Every hour of scope creep you absorb was preventable. Not with difficult conversations or rigid contracts — with specific writing at the proposal stage and a simple process for handling additions. Here are the five things that, done before the project starts, prevent most scope problems from developing.
The common thread across all five is specificity. Scope creep is an ambiguity problem. When both parties understand exactly what’s included and what happens when something isn’t, there’s no room for quiet expansion.
1. Write a specific deliverables list
The proposal is where scope is defined. Most scope creep problems trace back to a proposal that described the project in general terms rather than specific ones.
Compare these two descriptions:
Vague: “Website redesign including all necessary pages”
Specific: “Redesign of 5 pages: Home, About, Services, Blog index, Contact. Each page includes desktop and mobile layouts. 2 rounds of revisions per page. Delivered as a staged Figma prototype with a developer handoff package.”
The second version leaves nothing to interpret. The client can see exactly what they’re getting, and you can see exactly what you’re delivering. When a client later asks for an additional page, the original document already answers the question about whether it’s included.
For each deliverable, specify:
- The item name (not the category)
- The quantity
- The format or medium
- The number of revision rounds
- Any relevant constraints or assumptions
2. Include a “not included” section
This is underused and highly effective. A short list of what isn’t included removes assumptions before they become requests.
For a web design project, “not included” might be: copywriting, photography, SEO meta work, hosting setup, third-party integrations, mobile app design.
For a copywriting project: design and layout, images, HTML implementation, social media adaptations.
For a development project: DevOps and deployment, third-party API setup, user testing, documentation beyond inline code comments.
When a client reads this list before signing, they can ask about items they expected to be included — and you can scope those properly. When they read it mid-project, it’s a reference point for both of you.
3. Add a change request clause to your contract
Your contract should describe what happens when a client wants something outside the original scope. Keep it short:
Any request that adds to or modifies the agreed deliverables will be handled as a change request. I will provide a written estimate within 48 hours. Work begins after written client approval.
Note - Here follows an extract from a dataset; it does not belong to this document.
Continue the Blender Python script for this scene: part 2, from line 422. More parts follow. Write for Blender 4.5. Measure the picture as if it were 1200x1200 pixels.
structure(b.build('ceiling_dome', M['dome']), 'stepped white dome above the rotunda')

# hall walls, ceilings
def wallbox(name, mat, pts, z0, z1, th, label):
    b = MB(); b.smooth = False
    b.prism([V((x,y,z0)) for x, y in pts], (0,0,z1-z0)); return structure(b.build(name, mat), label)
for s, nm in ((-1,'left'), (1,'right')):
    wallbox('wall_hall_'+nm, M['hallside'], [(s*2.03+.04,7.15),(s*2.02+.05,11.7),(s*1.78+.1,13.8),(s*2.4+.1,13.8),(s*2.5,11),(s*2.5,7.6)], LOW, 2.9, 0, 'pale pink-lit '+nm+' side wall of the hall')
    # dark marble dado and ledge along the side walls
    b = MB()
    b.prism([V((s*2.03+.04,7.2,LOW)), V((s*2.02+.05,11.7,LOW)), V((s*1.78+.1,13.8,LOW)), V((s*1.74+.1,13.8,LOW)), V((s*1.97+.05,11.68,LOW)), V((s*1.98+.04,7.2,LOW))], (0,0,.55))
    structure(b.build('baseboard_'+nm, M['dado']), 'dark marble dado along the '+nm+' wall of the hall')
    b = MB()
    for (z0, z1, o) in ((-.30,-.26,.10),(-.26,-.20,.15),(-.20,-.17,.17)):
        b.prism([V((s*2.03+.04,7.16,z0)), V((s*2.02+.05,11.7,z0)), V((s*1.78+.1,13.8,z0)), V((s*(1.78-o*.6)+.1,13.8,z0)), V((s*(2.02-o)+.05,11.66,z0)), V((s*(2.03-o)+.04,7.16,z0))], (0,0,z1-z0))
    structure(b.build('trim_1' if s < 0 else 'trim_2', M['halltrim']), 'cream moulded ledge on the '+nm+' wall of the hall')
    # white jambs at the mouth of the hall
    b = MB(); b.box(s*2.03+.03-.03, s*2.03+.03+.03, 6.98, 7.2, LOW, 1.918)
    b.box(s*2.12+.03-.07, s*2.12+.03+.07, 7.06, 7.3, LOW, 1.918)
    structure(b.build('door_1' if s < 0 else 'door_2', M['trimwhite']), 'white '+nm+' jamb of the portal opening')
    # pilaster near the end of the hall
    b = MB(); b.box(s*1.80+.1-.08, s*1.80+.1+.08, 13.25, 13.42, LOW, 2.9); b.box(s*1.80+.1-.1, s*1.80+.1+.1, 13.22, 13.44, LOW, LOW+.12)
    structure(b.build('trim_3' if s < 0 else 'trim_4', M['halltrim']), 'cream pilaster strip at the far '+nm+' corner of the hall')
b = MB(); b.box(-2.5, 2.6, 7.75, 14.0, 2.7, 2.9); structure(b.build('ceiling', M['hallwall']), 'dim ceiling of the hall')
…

This clause does two things. First, it normalizes the expectation that scope changes cost money — the client has read and agreed to this process before work starts, so it’s not a surprise when you invoke it. Second, it gives you a process to follow rather than an improvised conversation to initiate.
If your current contract doesn’t include this, add it before your next project.
4. Hold a kickoff meeting and document it
A kickoff meeting is a short call — 30 to 60 minutes — where you go through the scope with the client before work begins. The purpose is to surface any gaps between what you’re planning to deliver and what the client is expecting to receive.
Useful questions to ask in the kickoff:
- “When you say [deliverable], what does success look like to you?”
- “Are you expecting to provide copy/content/assets, or should I plan for that?”
- “Is there anything in the brief that I should clarify before starting?”
- “What’s the most important thing this project needs to accomplish?”
After the meeting, send a written summary. A bulleted email covering what was confirmed, what was clarified, and what next steps are. This takes 10 minutes and creates a record that both parties have confirmed the same understanding.
The post-kickoff summary email is the single most underused scope protection tool available to freelancers. It costs almost no time and prevents significant scope disputes.
5. Establish a regular check-in structure
Regular check-ins give the client a predictable channel for feedback and new requests. When clients know there’s a weekly update call or a Friday status email, they’re less likely to accumulate requests and drop them informally as “quick additions.”
The check-in also serves as an early warning system. If the client starts mentioning things that aren’t in the original scope, you can address them through the change request process immediately rather than absorbing them.
Keep the check-in lightweight: a 15-minute call, or a brief written update. The format matters less than the consistency.
Putting it into the proposal workflow
The most efficient way to implement all five is to build them into your proposal template. When you structure every proposal with a specific deliverables section, a “not included” section, and a note about the change request process, you’re doing the prevention work automatically — not as a special effort for difficult clients, but as standard practice.
Tools like Waco3 let you build proposals with itemized deliverables as the default format, so the scope clarity that prevents future disputes is baked into the document the client signs. The original line items are always there as a reference point, which makes the change order conversation much easier than hunting through email chains for what was originally agreed.
The freelancers who rarely deal with scope creep aren’t the ones who are best at confronting it — they’re the ones who set up the project clearly enough that it rarely comes up.